Nível 5 – Conexões com Outras Bandas e Projetos Paralelos
A Perfect Circle → Projeto paralelo do vocalista Maynard James Keenan, a banda foi fundada em 1999 com o guitarrista Billy Howerdel, a banda apresenta uma abordagem mais melódica e emocional, misturando rock alternativo e art rock. Álbuns como Mer de Noms (2000) e Thirteenth Step (2003) tiveram grande sucesso, destacando faixas como Judith e Weak and Powerless. Foram atração do Lollapalooza Brasil em 2013.
Puscifer → Criado como um projeto solo experimental de Maynard, o Puscifer mistura rock, eletrônico e humor, explorando diferentes estilos sem a rigidez do TOOL ou APC. O projeto resultou em álbuns como “V” Is for Vagina (2007) e Conditions of My Parole (2011), além de shows teatrais e elementos multimídia. Também foram atração do Lollapalooza em 2013.
Rage Against the Machine → Maynard participou da música Know Your Enemy (1992), fazendo vocais de apoio. Além disso, Adam Jones e Tom Morello (guitarrista do RATM) foram colegas de escola e tocaram juntos na banda de garagem Electric Sheep na adolescência. Além disso, há diversos relatos sobre o Maynard ter apresentado a afinação “Drop D” para o Tom Morello, influenciando riffs icônicos como os de “Killing in the Name”.

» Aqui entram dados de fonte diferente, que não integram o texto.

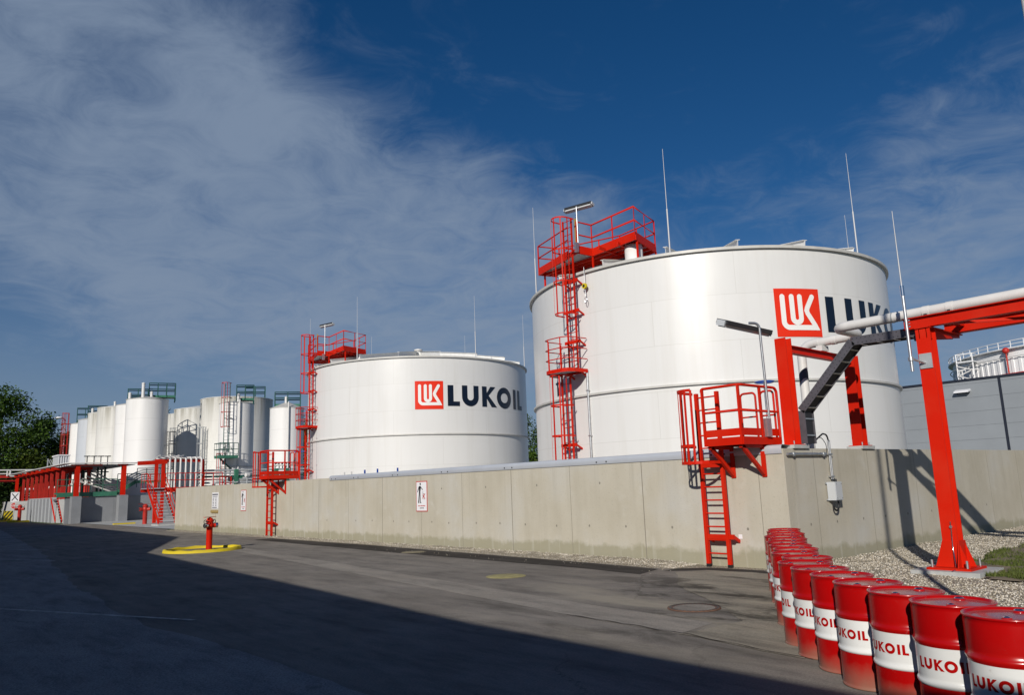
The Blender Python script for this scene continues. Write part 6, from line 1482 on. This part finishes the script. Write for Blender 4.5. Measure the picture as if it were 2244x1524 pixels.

B.E.A.T. → Supergrupo formado por Adrian Belew (King Crimson), Tony Levin (King Crimson, Peter Gabriel), Steve Vai, e Danny Carey (TOOL). O projeto tem o objetivo de reinterpretar os álbuns clássicos do King Crimson dos anos 80 (Discipline, Beat, Three of a Perfect Pair). A banda recebeu o apoio de Robert Fripp, líder do King Crimson. A banda possui um show marcado no Brasil: No dia 09 de maio de 2025, no Espaço Unimed, em São Paulo, com produção da Mercury Concerts.

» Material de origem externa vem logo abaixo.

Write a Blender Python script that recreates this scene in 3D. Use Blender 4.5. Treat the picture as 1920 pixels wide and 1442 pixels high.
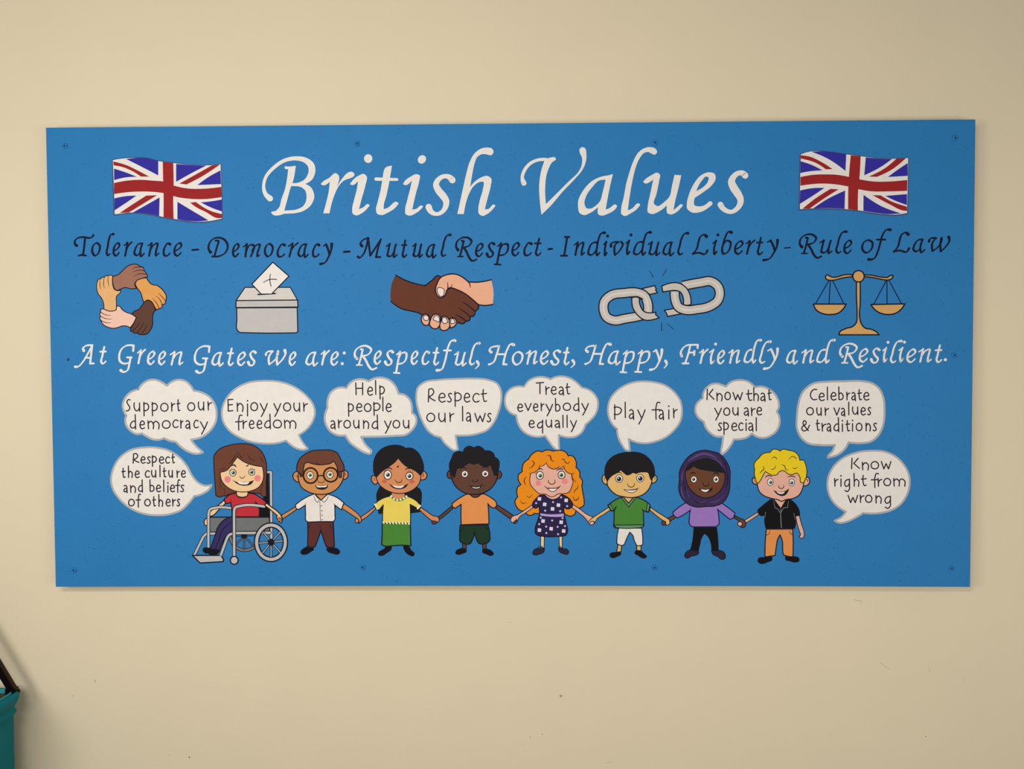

Nível 6 – A Experiência Definitiva: O TOOL AO VIVO
Depois de mergulhar no iceberg do TOOL, explorando suas músicas, simbolismos, mistérios e conexões, chegou a hora da experiência máxima: ver a banda ao vivo.
No dia 30 de março de 2025, o TOOL finalmente fará sua estreia no Brasil no Lollapalooza, e este guia foi criado para que você aproveite ao máximo esse momento. Agora que você conhece desde os sucessos mais acessíveis até as composições mais enigmáticas, está pronto para testemunhar o peso, a complexidade e a imersão sonora da banda ao vivo.
O que esperar do show?
• Setlist sólido → O TOOL tem seguido um padrão fixo de músicas nesta turnê, e a expectativa é que no Lollapalooza o repertório seja o mesmo ou tenha apenas pequenas variações. Aqui está o provável setlist do show no Brasil:
- Fear Inoculum
- Jambi
- Rosetta Stoned
- Pneuma
- Stinkfist
- Descending
- Schism
- The Grudge
- Chocolate Chip Trip (Solo de bateria de Danny Carey)
- Invincible
- Vicarious
- Visual hipnótico → O TOOL é famoso por suas projeções psicodélicas, iluminação intensa e um espetáculo audiovisual imersivo que transforma o palco em uma experiência transcendental.
- Músicos no auge da técnica → Danny Carey, Justin Chancellor, Adam Jones e Maynard James Keenan são perfeccionistas em suas execuções ao vivo, trazendo toda a grandiosidade dos álbuns para o palco.
- Maynard na penumbra → O vocalista, fiel ao seu estilo misterioso, geralmente se posiciona no fundo do palco ou sobre plataformas, evitando ser o centro das atenções e deixando a música e o espetáculo visual dominarem a cena.
Agora que você chegou até aqui, já entende mais sobre o TOOL do que a maioria das pessoas ao seu redor. Mas a verdade é que, independentemente de quantos detalhes técnicos, filosóficos ou ocultos você saiba sobre a banda, nada se compara à experiência de sentir essa música ao vivo.
O TOOL finalmente está vindo ao Brasil. Você está pronto?